→ **EXERCISE AIM**
Set out each line from the following listing that includes the word "Blender".
- - -
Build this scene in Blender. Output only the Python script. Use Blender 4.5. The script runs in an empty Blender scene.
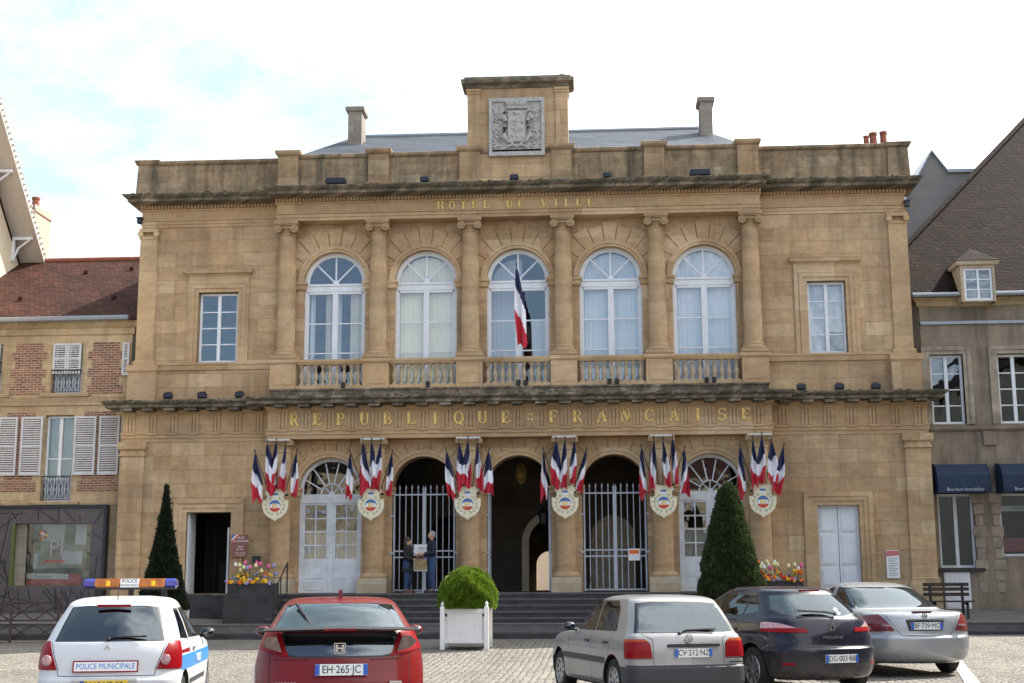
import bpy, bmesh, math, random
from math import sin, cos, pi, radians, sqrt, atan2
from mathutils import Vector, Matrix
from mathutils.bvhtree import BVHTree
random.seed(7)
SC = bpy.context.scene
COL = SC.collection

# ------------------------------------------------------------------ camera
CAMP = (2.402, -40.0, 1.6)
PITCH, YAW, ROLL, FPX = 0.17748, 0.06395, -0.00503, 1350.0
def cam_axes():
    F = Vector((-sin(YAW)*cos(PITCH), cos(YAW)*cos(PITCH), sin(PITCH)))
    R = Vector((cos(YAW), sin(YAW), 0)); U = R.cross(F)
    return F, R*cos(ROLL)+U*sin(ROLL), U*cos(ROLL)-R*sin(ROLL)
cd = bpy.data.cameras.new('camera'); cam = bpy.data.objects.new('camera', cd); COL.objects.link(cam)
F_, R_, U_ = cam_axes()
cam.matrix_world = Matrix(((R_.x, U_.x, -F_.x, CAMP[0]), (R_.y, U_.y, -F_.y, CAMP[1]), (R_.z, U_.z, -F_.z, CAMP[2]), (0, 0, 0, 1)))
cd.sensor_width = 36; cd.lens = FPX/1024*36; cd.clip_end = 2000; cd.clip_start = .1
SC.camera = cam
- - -
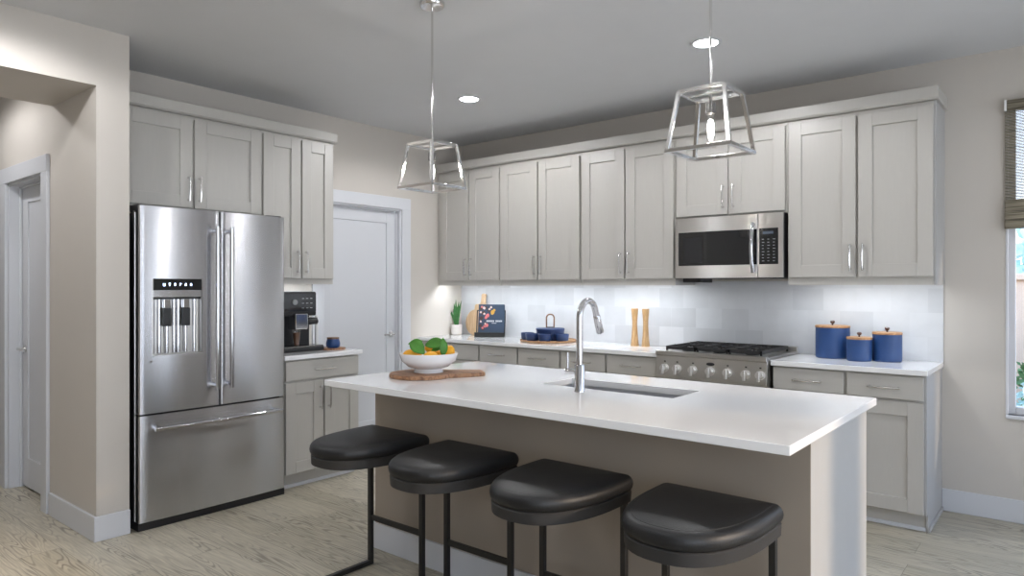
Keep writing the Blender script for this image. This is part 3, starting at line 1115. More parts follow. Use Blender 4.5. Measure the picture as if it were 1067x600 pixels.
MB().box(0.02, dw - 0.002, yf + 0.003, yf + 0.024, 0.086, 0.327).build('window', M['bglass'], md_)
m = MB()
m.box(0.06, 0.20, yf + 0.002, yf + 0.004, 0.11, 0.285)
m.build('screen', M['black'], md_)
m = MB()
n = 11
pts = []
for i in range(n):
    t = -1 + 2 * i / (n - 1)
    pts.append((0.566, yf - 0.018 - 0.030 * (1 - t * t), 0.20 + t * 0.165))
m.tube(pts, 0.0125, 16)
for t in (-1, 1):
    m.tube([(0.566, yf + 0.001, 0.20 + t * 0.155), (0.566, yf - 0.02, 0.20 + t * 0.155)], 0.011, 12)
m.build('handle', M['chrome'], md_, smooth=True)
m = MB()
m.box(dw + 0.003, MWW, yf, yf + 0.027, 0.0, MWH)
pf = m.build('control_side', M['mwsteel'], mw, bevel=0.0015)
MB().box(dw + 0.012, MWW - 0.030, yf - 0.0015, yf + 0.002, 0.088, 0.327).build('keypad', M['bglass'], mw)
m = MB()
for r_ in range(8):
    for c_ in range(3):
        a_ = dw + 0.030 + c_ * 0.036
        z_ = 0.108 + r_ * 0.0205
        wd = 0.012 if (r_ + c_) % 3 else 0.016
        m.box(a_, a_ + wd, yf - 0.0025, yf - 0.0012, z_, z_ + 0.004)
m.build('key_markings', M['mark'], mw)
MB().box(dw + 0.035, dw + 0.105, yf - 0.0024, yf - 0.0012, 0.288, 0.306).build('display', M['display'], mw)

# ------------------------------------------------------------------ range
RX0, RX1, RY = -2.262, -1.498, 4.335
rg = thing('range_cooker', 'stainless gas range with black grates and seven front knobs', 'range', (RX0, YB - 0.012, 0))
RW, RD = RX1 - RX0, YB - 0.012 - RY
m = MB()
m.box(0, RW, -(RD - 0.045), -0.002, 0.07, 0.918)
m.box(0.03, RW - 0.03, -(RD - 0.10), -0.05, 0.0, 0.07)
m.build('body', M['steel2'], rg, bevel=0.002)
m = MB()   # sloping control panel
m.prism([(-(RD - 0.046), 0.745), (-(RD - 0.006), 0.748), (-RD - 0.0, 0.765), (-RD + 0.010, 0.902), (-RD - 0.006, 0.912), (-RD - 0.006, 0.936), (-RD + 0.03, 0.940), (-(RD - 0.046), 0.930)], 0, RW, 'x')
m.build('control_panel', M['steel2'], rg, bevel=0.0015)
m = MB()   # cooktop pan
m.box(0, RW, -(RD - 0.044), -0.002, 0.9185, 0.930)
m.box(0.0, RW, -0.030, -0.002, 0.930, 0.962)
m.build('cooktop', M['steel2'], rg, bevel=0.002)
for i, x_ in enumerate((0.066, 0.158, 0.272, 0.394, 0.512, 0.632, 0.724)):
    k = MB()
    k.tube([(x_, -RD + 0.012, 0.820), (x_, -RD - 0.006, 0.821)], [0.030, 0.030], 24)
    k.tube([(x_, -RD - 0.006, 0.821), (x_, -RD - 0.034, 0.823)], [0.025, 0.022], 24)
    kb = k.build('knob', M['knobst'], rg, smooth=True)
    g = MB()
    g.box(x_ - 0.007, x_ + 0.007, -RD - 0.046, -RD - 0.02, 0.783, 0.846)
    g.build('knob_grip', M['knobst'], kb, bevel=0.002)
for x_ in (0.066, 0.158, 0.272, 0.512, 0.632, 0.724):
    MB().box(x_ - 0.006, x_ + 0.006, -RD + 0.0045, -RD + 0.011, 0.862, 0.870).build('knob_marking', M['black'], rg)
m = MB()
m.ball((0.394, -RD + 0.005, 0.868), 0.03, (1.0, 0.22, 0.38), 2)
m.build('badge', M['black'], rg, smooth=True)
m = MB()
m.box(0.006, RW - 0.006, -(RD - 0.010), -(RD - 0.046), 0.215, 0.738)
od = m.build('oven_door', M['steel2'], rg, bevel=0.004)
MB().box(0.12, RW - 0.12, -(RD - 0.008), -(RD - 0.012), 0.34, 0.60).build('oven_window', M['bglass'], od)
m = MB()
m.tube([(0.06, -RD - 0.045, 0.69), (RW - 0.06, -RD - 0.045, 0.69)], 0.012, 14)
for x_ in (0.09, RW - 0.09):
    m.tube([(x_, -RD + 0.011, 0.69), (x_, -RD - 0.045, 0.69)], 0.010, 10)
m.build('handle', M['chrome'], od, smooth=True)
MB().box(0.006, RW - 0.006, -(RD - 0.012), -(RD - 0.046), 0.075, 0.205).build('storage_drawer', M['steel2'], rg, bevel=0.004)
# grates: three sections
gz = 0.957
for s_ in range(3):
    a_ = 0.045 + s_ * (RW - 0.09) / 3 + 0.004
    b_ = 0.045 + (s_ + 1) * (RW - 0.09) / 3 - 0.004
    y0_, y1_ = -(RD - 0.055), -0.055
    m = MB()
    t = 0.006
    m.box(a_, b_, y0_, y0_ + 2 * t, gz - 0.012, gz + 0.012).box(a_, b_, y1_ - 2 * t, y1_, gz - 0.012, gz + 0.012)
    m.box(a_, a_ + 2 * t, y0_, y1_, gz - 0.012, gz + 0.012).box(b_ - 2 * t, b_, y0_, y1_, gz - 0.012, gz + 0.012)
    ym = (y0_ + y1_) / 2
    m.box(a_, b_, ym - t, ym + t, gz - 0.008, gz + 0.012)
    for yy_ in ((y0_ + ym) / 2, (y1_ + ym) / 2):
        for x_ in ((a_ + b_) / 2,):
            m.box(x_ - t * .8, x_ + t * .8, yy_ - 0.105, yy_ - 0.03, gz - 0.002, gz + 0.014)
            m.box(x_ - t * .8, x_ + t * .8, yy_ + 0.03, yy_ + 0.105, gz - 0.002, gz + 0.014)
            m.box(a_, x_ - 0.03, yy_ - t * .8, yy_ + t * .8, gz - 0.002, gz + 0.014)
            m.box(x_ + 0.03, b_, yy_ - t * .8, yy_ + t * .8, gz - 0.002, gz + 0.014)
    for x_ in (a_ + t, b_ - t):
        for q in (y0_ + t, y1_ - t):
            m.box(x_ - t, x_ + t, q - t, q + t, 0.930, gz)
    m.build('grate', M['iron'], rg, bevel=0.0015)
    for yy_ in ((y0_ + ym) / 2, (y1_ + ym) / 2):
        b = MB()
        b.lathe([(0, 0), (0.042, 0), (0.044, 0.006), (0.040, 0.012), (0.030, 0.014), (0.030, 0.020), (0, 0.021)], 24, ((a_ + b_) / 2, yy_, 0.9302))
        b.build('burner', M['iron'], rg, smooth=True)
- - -
→ **CORRECT RESPONSE**
Build this scene in Blender. Output only the Python script. Use Blender 4.5. The script runs in an empty Blender scene.
Keep writing the Blender script for this image. This is part 3, starting at line 1115. More parts follow. Use Blender 4.5. Measure the picture as if it were 1067x600 pixels.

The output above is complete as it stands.